- [Stated exercise] Exclude images, then output the remaining data verbatim.

※

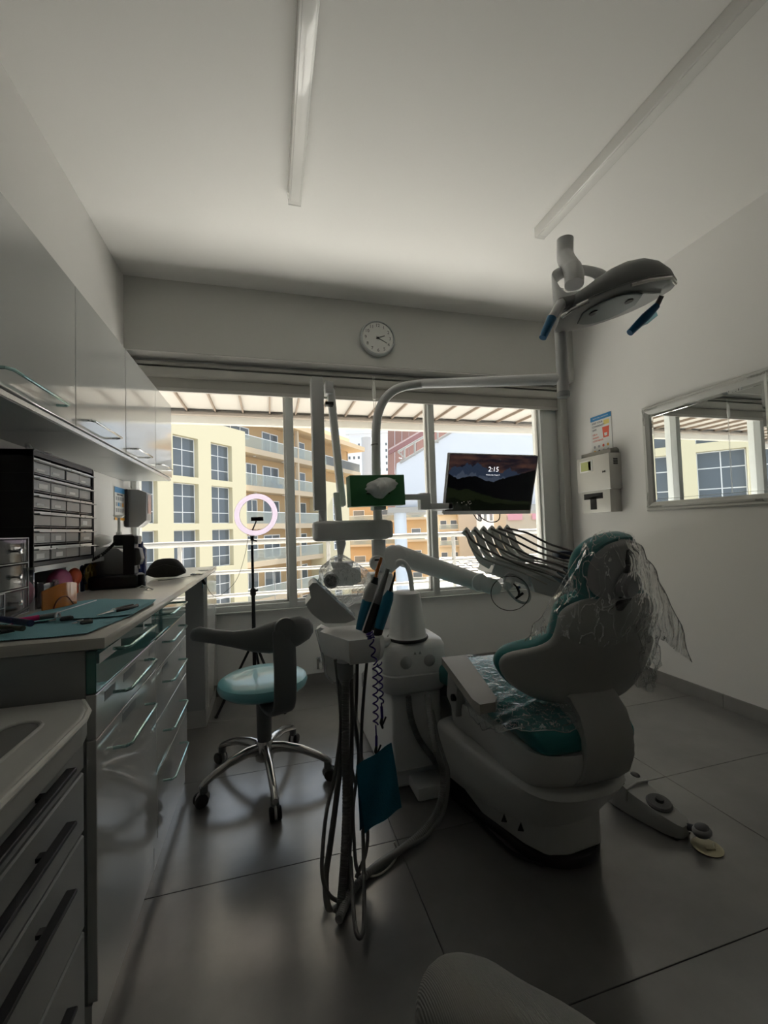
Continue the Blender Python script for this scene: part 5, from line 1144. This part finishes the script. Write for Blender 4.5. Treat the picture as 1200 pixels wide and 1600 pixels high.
# coiled lanyard with clips and the folded bibs
coilm = mat('violet_cord', (.035, .012, .20), .35)
ct = thing('bib_lanyard', at(583, 990, y=1.37), 'dark violet coiled cord with two clips hanging from the tray', 'cord')
def coil(p0, p1, turns, r, wire):
    P = []; a, b_ = Vector(p0), Vector(p1); ax = (b_ - a).normalized(); n = ax.cross(Vector((0, 1, 0))).normalized(); q = ax.cross(n); N = int(turns * 12)
    for k in range(N + 1): u = k / N; an = 2 * PI * turns * u; P.append(a.lerp(b_, u) + n * r * math.cos(an) + q * r * math.sin(an))
    return MB().tube(P, wire, 6)
coil(at(577, 988, y=1.385), at(580, 998, y=1.385), 3, .011, .0026).build('top_loops', coilm, ct)
coil(at(580, 1000, y=1.375), at(586, 1038, y=1.37), 2.4, .008, .0026).build('coil', coilm, ct)
coil(at(586, 1038, y=1.37), at(587, 1133, y=1.36), 7, .0082, .0026).build('coil', coilm, ct)
coil(at(593, 1035, y=1.385), at(596, 1098, y=1.38), 5.2, .007, .0026).build('coil', coilm, ct)
MB().tube([at(587, 1133, y=1.36), at(588, 1152, y=1.36)], .0026, 6).tube([at(588, 1150, y=1.36), at(588, 1170, y=1.36)], .0045, 8).build('cord_end', coilm, ct)
MB().tube([at(596, 1098, y=1.38), at(596, 1106, y=1.38)], .0026, 6).tube([at(596, 1104, y=1.38), at(597, 1122, y=1.38)], .0045, 8).build('cord_end', coilm, ct)
for (a, b_, y) in (((588, 1166), (590, 1182), 1.355), ((597, 1120), (598, 1138), 1.38)):
    cl = MB().tube([at(*a, y=y), at((a[0] + b_[0]) / 2 - 2, (a[1] + b_[1]) / 2, y=y), at(*b_, y=y)], [.004, .006, .0035], 8).tube([at(b_[0], b_[1] - 6, y=y), at(b_[0] + 5, b_[1] - 18, y=y)], .003, 6).build('alligator_clip', mat('clip_dark', (.05, .05, .05), .3, metal=.8), ct)
bibm = mat('blue_bib', (.015, .19, .30), .7, bump=.5, bscale=220)
bt = thing('dental_bib', at(592, 1230, y=1.36), 'blue dental bib clipped to the violet cord before the hoses', 'bib')
def panel(pix, y, name, m_, par, th=.0018, wob=.004):
    a, b_, c, d = [at(px, py, y=yy) for (px, py), yy in zip(pix, y)]; m = MB(); N, K = 10, 12; V = []
    for s_ in (0, 1):
        V.append([[m._v(a.lerp(b_, i / N).lerp(d.lerp(c, i / N), j / K) + Vector((0, th * s_ + wob * math.sin(i * .9 + j * .5), 0))) for i in range(N + 1)] for j in range(K + 1)])
    for s_ in (0, 1):
        for j in range(K):
            for i in range(N): m.bm.faces.new((V[s_][j][i], V[s_][j][i + 1], V[s_][j + 1][i + 1], V[s_][j + 1][i]))
    return m.build(name, m_, par)
panel([(557, 1197), (612, 1161), (628, 1262), (570, 1302)], (1.35, 1.35, 1.345, 1.345), 'front_sheet', bibm, bt)
panel([(558, 1200), (606, 1166), (616, 1262), (562, 1298)], (1.362, 1.362, 1.365, 1.37), 'rear_sheet', mat('blue_bib_rear', (.012, .12, .20), .75), bt)

# ================================================================ dental chair
XC = .93
tealc = mat('teal_upholstery', (.02, .19, .195), .38, bump=.12, bscale=260); shellm = mat('chair_shell_grey', (.45, .455, .44), .45, bump=.2, bscale=400)
chw = mat('chair_white', (.62, .625, .61), .38); chd = mat('chair_base_dark', (.022, .022, .024), .5)
dc = thing('dental_chair', (XC, 1.6, 0), 'teal dental chair with grey shell back seen from behind', 'dental chair')
out = [(XC + .16 * math.cos(a), 1.33 + .16 * math.sin(a)) for a in [PI + PI * k / 14 for k in range(15)]] + [(XC + .15, 2.2), (XC - .22, 2.2), (XC - .25, 1.6)]
MB().prism(out, 2, 0, .035, .008, 2).build('floor_plate', chd, dc)
cb = [(.79, 1.27), (.83, 1.205), (.90, 1.185), (1.03, 1.195), (1.075, 1.27), (XC + .13, 1.75), (XC - .20, 1.75), (XC - .20, 1.45)]
MB().prism(cb, 2, .035, .165, .012, 2).build('pedestal', chw, dc)
sc2 = MB()
for (px, py) in ((788, 1278), (814, 1292)):
    p = at(px, py, z=.15); 
    MB(frame_M(p, (.8, -.6, 0), (0, 0, 1))).prism([(-.010, -.012), (.008, -.010), (0, .014)], 2, -.002, .004).build('dark_notch', blackp, dc)
def chaikin(P, n=2):
    for _ in range(n): P = [q for i in range(len(P)) for q in ((P[i][0] * .78 + P[(i + 1) % len(P)][0] * .22, P[i][1] * .78 + P[(i + 1) % len(P)][1] * .22), (P[i][0] * .22 + P[(i + 1) % len(P)][0] * .78, P[i][1] * .22 + P[(i + 1) % len(P)][1] * .78))]
    return P
hb = [(.735, 2.0), (.73, 1.62), (.62, 1.60), (.655, 1.44), (.705, 1.29), (.778, 1.195), (.864, 1.166), (1.02, 1.184), (1.10, 1.25), (1.115, 1.5), (1.10, 2.0)]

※

- [Correct answer]
Continue the Blender Python script for this scene: part 5, from line 1144. This part finishes the script. Write for Blender 4.5. Treat the picture as 1200 pixels wide and 1600 pixels high.
# coiled lanyard with clips and the folded bibs
coilm = mat('violet_cord', (.035, .012, .20), .35)
ct = thing('bib_lanyard', at(583, 990, y=1.37), 'dark violet coiled cord with two clips hanging from the tray', 'cord')
def coil(p0, p1, turns, r, wire):
    P = []; a, b_ = Vector(p0), Vector(p1); ax = (b_ - a).normalized(); n = ax.cross(Vector((0, 1, 0))).normalized(); q = ax.cross(n); N = int(turns * 12)
    for k in range(N + 1): u = k / N; an = 2 * PI * turns * u; P.append(a.lerp(b_, u) + n * r * math.cos(an) + q * r * math.sin(an))
    return MB().tube(P, wire, 6)
coil(at(577, 988, y=1.385), at(580, 998, y=1.385), 3, .011, .0026).build('top_loops', coilm, ct)
coil(at(580, 1000, y=1.375), at(586, 1038, y=1.37), 2.4, .008, .0026).build('coil', coilm, ct)
coil(at(586, 1038, y=1.37), at(587, 1133, y=1.36), 7, .0082, .0026).build('coil', coilm, ct)
coil(at(593, 1035, y=1.385), at(596, 1098, y=1.38), 5.2, .007, .0026).build('coil', coilm, ct)
MB().tube([at(587, 1133, y=1.36), at(588, 1152, y=1.36)], .0026, 6).tube([at(588, 1150, y=1.36), at(588, 1170, y=1.36)], .0045, 8).build('cord_end', coilm, ct)
MB().tube([at(596, 1098, y=1.38), at(596, 1106, y=1.38)], .0026, 6).tube([at(596, 1104, y=1.38), at(597, 1122, y=1.38)], .0045, 8).build('cord_end', coilm, ct)
for (a, b_, y) in (((588, 1166), (590, 1182), 1.355), ((597, 1120), (598, 1138), 1.38)):
    cl = MB().tube([at(*a, y=y), at((a[0] + b_[0]) / 2 - 2, (a[1] + b_[1]) / 2, y=y), at(*b_, y=y)], [.004, .006, .0035], 8).tube([at(b_[0], b_[1] - 6, y=y), at(b_[0] + 5, b_[1] - 18, y=y)], .003, 6).build('alligator_clip', mat('clip_dark', (.05, .05, .05), .3, metal=.8), ct)
bibm = mat('blue_bib', (.015, .19, .30), .7, bump=.5, bscale=220)
bt = thing('dental_bib', at(592, 1230, y=1.36), 'blue dental bib clipped to the violet cord before the hoses', 'bib')
def panel(pix, y, name, m_, par, th=.0018, wob=.004):
    a, b_, c, d = [at(px, py, y=yy) for (px, py), yy in zip(pix, y)]; m = MB(); N, K = 10, 12; V = []
    for s_ in (0, 1):
        V.append([[m._v(a.lerp(b_, i / N).lerp(d.lerp(c, i / N), j / K) + Vector((0, th * s_ + wob * math.sin(i * .9 + j * .5), 0))) for i in range(N + 1)] for j in range(K + 1)])
    for s_ in (0, 1):
        for j in range(K):
            for i in range(N): m.bm.faces.new((V[s_][j][i], V[s_][j][i + 1], V[s_][j + 1][i + 1], V[s_][j + 1][i]))
    return m.build(name, m_, par)
panel([(557, 1197), (612, 1161), (628, 1262), (570, 1302)], (1.35, 1.35, 1.345, 1.345), 'front_sheet', bibm, bt)
panel([(558, 1200), (606, 1166), (616, 1262), (562, 1298)], (1.362, 1.362, 1.365, 1.37), 'rear_sheet', mat('blue_bib_rear', (.012, .12, .20), .75), bt)

# ================================================================ dental chair
XC = .93
tealc = mat('teal_upholstery', (.02, .19, .195), .38, bump=.12, bscale=260); shellm = mat('chair_shell_grey', (.45, .455, .44), .45, bump=.2, bscale=400)
chw = mat('chair_white', (.62, .625, .61), .38); chd = mat('chair_base_dark', (.022, .022, .024), .5)
dc = thing('dental_chair', (XC, 1.6, 0), 'teal dental chair with grey shell back seen from behind', 'dental chair')
out = [(XC + .16 * math.cos(a), 1.33 + .16 * math.sin(a)) for a in [PI + PI * k / 14 for k in range(15)]] + [(XC + .15, 2.2), (XC - .22, 2.2), (XC - .25, 1.6)]
MB().prism(out, 2, 0, .035, .008, 2).build('floor_plate', chd, dc)
cb = [(.79, 1.27), (.83, 1.205), (.90, 1.185), (1.03, 1.195), (1.075, 1.27), (XC + .13, 1.75), (XC - .20, 1.75), (XC - .20, 1.45)]
MB().prism(cb, 2, .035, .165, .012, 2).build('pedestal', chw, dc)
sc2 = MB()
for (px, py) in ((788, 1278), (814, 1292)):
    p = at(px, py, z=.15); 
    MB(frame_M(p, (.8, -.6, 0), (0, 0, 1))).prism([(-.010, -.012), (.008, -.010), (0, .014)], 2, -.002, .004).build('dark_notch', blackp, dc)
def chaikin(P, n=2):
    for _ in range(n): P = [q for i in range(len(P)) for q in ((P[i][0] * .78 + P[(i + 1) % len(P)][0] * .22, P[i][1] * .78 + P[(i + 1) % len(P)][1] * .22), (P[i][0] * .22 + P[(i + 1) % len(P)][0] * .78, P[i][1] * .22 + P[(i + 1) % len(P)][1] * .78))]
    return P
hb = [(.735, 2.0), (.73, 1.62), (.62, 1.60), (.655, 1.44), (.705, 1.29), (.778, 1.195), (.864, 1.166), (1.02, 1.184), (1.10, 1.25), (1.115, 1.5), (1.10, 2.0)]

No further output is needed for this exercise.